Entrando no palco com um figurino todo branco, tal qual uma entidade, acompanhado de mais uma competente, mas discreta banda, com Pretinho da Serrinha, Thiago da Serrinha na percurssão, Kainã do Jejê na bateria, Lucas Nunes na guitarra, Rodrigo Tavares nos teclados e o grande Alberto Continentino no baixo, Caetano, empunhando seu violão, começa o show com a belíssima Avarandado, de João Gilberto, que teve apenas gravação da irmã Bethânia. Depois embala com as novas, a irregular Meu Coco e a provocativa Anjos Tronchos. É claro que é com Sampa que a plateia se solta realmente, sucesso de 1978 com um belíssimo arranjo, faz o Araújo cantar e dançar. Muito Romântico, da mesma época, que fez sucesso também na voz do Rei Roberto, ajuda a dar aquela embalada na plateia. Não Vou Deixar, do novo disco, talvez umas das mais fracas desse, dá aquela esfriada, mas com You Don’t Know Me, do disco Transa, que completa 50 anos neste ano, o Araújo veio abaixo. Trilhos Urbanos, com um incrível e repaginado arranjo, mantém a toada de sucessos na boca do povo, que esfria com a mais desconhecida Ciclâmen do Líbano. Entre uma canção e outra, Caetano relembra e homenageia os músicos e bandas que fizeram parte de sua vida, como a banda que fez o disco Transa em Londres, Jaques Morelembau, a Banda C, e principalmente, a Outra Banda da Terra, grupo que acompanhou o artista na sua fase mais popular, e digamos odara, no fim dos anos 1970 e 1980, que ficou imortalizada na canção de mesmo nome da banda, onde Caetano faz uma brincadeira com o sotaque do r puxado do interior de São Paulo.
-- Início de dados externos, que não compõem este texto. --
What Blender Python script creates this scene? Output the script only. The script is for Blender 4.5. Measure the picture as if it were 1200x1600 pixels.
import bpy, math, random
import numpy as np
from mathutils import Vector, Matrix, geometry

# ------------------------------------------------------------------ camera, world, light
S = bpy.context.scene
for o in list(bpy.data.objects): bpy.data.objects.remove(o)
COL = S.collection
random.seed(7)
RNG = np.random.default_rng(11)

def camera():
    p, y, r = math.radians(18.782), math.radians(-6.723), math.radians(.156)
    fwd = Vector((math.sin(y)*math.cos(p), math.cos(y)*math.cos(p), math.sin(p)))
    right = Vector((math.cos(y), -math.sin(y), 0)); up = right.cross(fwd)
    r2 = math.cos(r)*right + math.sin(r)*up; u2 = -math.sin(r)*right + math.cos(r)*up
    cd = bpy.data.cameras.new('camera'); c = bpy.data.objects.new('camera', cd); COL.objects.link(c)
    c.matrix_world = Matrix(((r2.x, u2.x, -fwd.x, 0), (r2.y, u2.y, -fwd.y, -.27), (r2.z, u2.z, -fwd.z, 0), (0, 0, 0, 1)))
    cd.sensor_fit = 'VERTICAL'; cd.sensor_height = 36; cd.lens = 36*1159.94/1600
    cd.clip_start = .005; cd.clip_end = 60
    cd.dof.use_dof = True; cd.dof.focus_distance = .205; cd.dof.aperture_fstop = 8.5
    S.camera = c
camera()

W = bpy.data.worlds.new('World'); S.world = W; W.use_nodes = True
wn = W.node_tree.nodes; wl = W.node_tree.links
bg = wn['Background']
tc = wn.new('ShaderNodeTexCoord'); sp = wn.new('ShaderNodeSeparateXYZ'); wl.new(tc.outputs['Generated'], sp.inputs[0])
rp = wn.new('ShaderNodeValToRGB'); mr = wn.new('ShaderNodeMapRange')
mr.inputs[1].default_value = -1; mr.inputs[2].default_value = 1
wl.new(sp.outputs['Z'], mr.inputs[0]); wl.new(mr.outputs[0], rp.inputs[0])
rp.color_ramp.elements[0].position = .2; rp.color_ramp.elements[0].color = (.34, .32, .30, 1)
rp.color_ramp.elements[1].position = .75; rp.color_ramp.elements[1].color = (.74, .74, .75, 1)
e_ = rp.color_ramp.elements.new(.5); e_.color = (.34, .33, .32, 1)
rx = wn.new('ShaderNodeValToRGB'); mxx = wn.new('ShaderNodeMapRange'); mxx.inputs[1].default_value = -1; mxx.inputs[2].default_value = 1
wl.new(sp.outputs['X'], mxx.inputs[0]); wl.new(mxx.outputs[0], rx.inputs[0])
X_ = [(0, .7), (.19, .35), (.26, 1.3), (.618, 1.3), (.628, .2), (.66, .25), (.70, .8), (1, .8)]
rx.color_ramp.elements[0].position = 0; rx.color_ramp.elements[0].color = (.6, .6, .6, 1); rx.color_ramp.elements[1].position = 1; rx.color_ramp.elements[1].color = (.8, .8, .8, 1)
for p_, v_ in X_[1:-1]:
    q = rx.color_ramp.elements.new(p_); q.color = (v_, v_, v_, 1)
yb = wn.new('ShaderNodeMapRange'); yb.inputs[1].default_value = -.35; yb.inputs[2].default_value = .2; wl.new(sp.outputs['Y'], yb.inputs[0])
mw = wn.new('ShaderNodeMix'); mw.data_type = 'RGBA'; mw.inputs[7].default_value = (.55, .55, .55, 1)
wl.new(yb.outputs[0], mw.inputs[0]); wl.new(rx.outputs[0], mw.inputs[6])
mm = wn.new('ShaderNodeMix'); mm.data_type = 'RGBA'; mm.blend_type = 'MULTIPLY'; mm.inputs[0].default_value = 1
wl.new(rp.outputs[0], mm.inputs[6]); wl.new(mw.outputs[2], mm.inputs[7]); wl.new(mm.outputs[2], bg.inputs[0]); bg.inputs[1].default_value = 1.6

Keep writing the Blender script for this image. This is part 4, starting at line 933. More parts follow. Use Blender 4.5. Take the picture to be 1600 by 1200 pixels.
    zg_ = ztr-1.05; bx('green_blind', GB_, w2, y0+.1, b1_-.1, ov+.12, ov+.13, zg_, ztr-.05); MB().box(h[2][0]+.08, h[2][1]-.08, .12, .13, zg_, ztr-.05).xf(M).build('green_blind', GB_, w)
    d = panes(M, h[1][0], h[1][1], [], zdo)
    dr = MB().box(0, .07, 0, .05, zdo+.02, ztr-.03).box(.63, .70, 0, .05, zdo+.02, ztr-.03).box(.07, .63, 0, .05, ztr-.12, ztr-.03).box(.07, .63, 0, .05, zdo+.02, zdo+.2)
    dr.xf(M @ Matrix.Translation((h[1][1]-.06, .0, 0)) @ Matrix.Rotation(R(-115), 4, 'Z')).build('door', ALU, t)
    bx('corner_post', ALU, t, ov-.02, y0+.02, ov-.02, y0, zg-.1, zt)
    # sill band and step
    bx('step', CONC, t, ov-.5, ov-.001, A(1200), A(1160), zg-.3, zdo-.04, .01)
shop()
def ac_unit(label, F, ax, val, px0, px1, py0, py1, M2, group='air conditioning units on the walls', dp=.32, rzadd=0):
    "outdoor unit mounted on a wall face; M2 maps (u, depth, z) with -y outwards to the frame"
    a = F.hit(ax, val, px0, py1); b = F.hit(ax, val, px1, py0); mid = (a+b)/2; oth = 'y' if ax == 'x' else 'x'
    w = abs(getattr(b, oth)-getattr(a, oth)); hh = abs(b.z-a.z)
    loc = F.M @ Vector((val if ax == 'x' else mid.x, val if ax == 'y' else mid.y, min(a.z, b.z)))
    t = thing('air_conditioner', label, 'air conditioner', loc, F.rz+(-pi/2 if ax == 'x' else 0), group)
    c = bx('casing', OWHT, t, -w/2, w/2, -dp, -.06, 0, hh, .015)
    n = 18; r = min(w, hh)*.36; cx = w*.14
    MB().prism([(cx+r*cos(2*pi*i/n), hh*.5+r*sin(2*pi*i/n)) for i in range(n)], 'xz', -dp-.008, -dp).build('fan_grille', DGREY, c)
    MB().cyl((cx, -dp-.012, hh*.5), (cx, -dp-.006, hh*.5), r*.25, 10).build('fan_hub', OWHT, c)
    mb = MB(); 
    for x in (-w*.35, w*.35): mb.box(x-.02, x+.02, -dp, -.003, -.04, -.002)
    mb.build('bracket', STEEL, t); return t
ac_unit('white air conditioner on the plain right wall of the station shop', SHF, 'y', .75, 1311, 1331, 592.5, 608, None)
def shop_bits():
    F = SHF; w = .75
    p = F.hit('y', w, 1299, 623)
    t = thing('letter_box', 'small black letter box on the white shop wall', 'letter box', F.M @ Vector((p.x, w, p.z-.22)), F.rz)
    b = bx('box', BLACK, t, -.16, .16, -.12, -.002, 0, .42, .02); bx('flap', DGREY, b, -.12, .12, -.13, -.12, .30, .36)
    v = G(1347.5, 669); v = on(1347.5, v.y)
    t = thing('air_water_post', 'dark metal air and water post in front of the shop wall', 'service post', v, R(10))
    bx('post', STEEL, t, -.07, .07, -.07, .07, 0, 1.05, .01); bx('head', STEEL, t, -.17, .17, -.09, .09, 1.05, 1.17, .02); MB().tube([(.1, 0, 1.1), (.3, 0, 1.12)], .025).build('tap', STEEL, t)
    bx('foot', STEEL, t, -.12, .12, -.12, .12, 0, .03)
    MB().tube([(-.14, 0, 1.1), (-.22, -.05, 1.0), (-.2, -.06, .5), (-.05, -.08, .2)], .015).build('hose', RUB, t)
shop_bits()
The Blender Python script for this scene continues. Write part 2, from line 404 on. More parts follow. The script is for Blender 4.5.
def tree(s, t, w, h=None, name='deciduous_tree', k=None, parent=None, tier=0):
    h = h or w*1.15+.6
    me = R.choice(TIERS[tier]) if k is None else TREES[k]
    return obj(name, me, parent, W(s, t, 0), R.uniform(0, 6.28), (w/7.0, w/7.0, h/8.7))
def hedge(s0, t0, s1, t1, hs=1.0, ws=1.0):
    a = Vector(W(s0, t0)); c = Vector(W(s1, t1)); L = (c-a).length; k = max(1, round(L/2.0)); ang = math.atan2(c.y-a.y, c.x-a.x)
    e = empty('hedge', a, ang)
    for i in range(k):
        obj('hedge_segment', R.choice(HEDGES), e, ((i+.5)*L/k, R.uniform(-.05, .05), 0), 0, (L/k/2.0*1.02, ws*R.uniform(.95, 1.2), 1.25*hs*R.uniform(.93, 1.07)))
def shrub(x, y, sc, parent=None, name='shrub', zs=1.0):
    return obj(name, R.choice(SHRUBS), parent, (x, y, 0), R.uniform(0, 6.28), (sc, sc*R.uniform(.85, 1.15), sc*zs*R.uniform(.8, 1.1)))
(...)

Com as ótimas Araçá Azul e Cajuína ele abre alas para, talvez, o sucesso que mais empolgou o público, a maravilhosa Reconvexo. Com um arranjo caprichado pela percussão, a canção fez o Araújo literalmente tirar o pé do chão, ou melhor, o povo levantar-se da cadeira. Segue o baile com a linda Enzo Gabriel, do disco Meu Coco, fazendo uma reflexão de o quanto essa nova geração pode salvar esse velho e machucado mundo. Leãozinho, sucesso certeiro de 1977, fez o público cantar junto. Itapuã veio em sequência, canção do disco Circuladô, uma homenagem a sua Bahia querida, também poderia surgir como uma homenagem ao irmão de vida, Gilberto Gil, que era empossado no mesmo dia na Academia de Letras Brasileira. Lembrando, assim, as belezas da terra e do passado dos dois, nem tão mais novos baianos, que encantam o Brasil faz gerações. Pulsar é mais uma das intervenções artísticas de Veloso ao musicar um poema concretista de Augusto Campos, que dá uma leve esfriada no público. Mas apenas leve, porque ele e a banda emendam em sequência a soturna A Bossa Nova é Foda, Baby, sucesso na voz de Gal, Menino do Rio, sucesso na voz de Baby, na época Consuelo, Sem Samba Não Dá, sucesso na sua própria voz, onde faz uma homenagem às novas vozes da cancioneiro brasileiro, e a linda Lua de São Jorge, encerrando o roteiro do show.
Para o bis Caetano surpreende com Mansidão, música dele, que nunca tinha gravado ou apresentado, cantada apenas por Jane Dubok, numa linda versão nos anos 1980. Com Odara ele faz o auditório mais uma vez dançar e pensar que, nem que seja por alguns minutos, o mundo pode ter seu momento odara, mesmo com tanta pouca joia rara nesse confuso planeta. Caetano encerra o espetáculo com a bonita e discreta Noite de Cristal, do último disco. Espetáculo esse, daqueles de valer o ingresso. Caetano Veloso é daqueles raros artistas que pode se dar ao luxo, e faz questão, de apresentar algo novo para o público. Por mais que ter quase um terço de um show de canções de seu último disco, possa ser cansativo ao espectador ávido por sucessos, não podemos negar que essa ânsia de novidade, essa vitalidade e explosão criativa são marcas do Caetano, nosso camaleão antenado da música brasileira, hoje uma entidade, gostem ou não gostem. Não sei o que seria de um Brasil sem as múltiplas faces e ousadias de Caetano, que com o show Meu Coco, surpreende mais uma vez e fez Porto Alegre dormir mais alegre.